A Good Statement on Friendship

I’m currently taking a class entitled “Gender Issues in Counseling” and we were assigned to read a book that is specifically addressed to the opposite gender. So all the men in the class read a book that was written with a woman audience in mind. All the women read a book written for men. It’s a way to hear what is being written on the popular broadly evangelical level for specific genders. Usually these books are minimally helpful and perpetuate issues between the genders. However, I think I chose a pretty decent book. It is called Unseduced and Unshaken: The Place of Dignity in a Young Woman’s Choices.

I could list a whole bunch of quotes from the book that I find to be incredibly insightful or even convicting, but I was delighted to read a few places in which they really focus on the importance of friendship in one’s life. I couldn’t agree more and it has been somewhat of a soapbox issue for me in times past. We devalue the role of intimate friendships and idolize the marriage relationship. Anyway, here’s a brief passage from the book that I liked:

Yet, ironically and sadly, if anything, friendship is undervalued and even suspected at times. The broader American culture and the evangelical subculture have almost made a god of marriage and family; young people are pressured early to “get going” in this direction. One of my students said, “We’re told generally that it’s important to have friends, but no one talks about the value of lasting friendships.” She added, “Everyone talks about ‘authentic community’ but the specific benefits of friendship are not included in the discussion.” In fact, as another young woman noted, “friendship is not even addressed; everything else seems to be more important.” It is no wonder then that one often sees women diminishing, neglecting, and even dropping their friendships with other women for the sake of their dating lives, putting a pressure and expectation on the dating process it cannot sustain or may even be crippled by. How often I have heard girls tell me that they seldom see a good friend anymore because “she’s dating.” And too often, women accept that loss because it has come to seem appropriate, even expected. Friendship is sacrificed to the culturally prioritized romantic relationship, not appreciated for the inestimable contribution it makes to a fully realized life.

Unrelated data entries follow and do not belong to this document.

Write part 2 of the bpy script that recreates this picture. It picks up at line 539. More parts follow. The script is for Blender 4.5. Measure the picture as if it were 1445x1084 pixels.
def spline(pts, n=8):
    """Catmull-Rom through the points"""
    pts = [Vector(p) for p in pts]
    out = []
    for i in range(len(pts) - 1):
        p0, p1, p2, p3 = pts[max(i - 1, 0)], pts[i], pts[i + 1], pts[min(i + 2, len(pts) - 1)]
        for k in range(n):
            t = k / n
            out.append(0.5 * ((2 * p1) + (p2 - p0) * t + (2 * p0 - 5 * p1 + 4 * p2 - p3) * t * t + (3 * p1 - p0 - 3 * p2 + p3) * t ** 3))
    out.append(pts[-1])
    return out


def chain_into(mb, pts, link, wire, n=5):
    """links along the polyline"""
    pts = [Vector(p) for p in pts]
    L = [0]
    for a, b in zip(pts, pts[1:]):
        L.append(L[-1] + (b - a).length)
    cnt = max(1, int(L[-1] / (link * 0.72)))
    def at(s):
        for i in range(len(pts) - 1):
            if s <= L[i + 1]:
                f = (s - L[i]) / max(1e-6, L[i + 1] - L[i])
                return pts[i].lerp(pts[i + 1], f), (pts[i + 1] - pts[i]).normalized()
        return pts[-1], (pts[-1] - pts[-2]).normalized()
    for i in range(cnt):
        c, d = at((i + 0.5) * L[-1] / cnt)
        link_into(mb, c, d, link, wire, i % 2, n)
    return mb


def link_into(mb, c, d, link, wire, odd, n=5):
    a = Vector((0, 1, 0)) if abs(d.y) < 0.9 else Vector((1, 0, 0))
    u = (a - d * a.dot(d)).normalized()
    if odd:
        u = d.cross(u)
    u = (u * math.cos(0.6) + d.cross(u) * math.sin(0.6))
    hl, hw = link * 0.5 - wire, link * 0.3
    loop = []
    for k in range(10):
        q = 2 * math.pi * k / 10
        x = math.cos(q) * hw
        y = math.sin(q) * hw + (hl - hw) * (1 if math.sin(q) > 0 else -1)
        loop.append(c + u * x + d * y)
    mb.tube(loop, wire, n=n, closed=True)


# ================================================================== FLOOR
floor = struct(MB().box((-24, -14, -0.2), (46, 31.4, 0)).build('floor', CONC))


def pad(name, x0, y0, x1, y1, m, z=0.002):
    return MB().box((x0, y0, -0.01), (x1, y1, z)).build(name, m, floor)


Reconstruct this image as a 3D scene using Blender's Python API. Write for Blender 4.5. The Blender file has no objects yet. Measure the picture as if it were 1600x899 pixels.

Affirming the problem, Eugene Peterson writes that “friendship is a much underestimated aspect of spirituality. It’s every bit as significant as prayer and fasting. Like the sacramental use of water and bread and wine, friendship takes what’s common in human experience and turns it into something holy.” Peterson then refers to the much-addressed friendship between David and Jonathan and says that it was “essential to David’s life.” In fact, he adds, “It’s highly unlikely that David could have persisted in serving Saul without the friendship of Jonathan…. Jonathan’s friendship entered David’s soul in a way that Saul’s hatred never did.”

Friends have been true mirrors to me, showing me myself, reflecting back to me an ugly spot in my soul, and reminding me of something good I had thought or done when I couldn’t remember. Friends have told me the truth about a direction I was headed or a relationship I had chosen. They have brought me back from the brink of disaster. Friends have prayed for me faithfully when I was sick, when I was overwhelmed by too great a task. Friends have written notes at just the right time, made a phone call, or come for a visit. With friends I have had the great conversations of my life. Those friends have been younger, older, and my age; few of them have had the same education or occupation as I have. More than anything, my best friends have always been mutual, receiving and giving, listening and talking, and above all remembering—remembering what is important to me and asking the right questions. I am fortunate to have a number of friendships still present in my life that go back decades, some of them to my childhood, a number to my young adulthood. They call to mind my history, the geography of my life’s events, and more important, they preserve the map of my mind and spirit.”

De Rosset, Rosalie (2012-07-24). Unseduced and Unshaken: The Place of Dignity in a Young Woman’s Choices (Kindle Locations 2510-2532). Moody Publishers. Kindle Edition.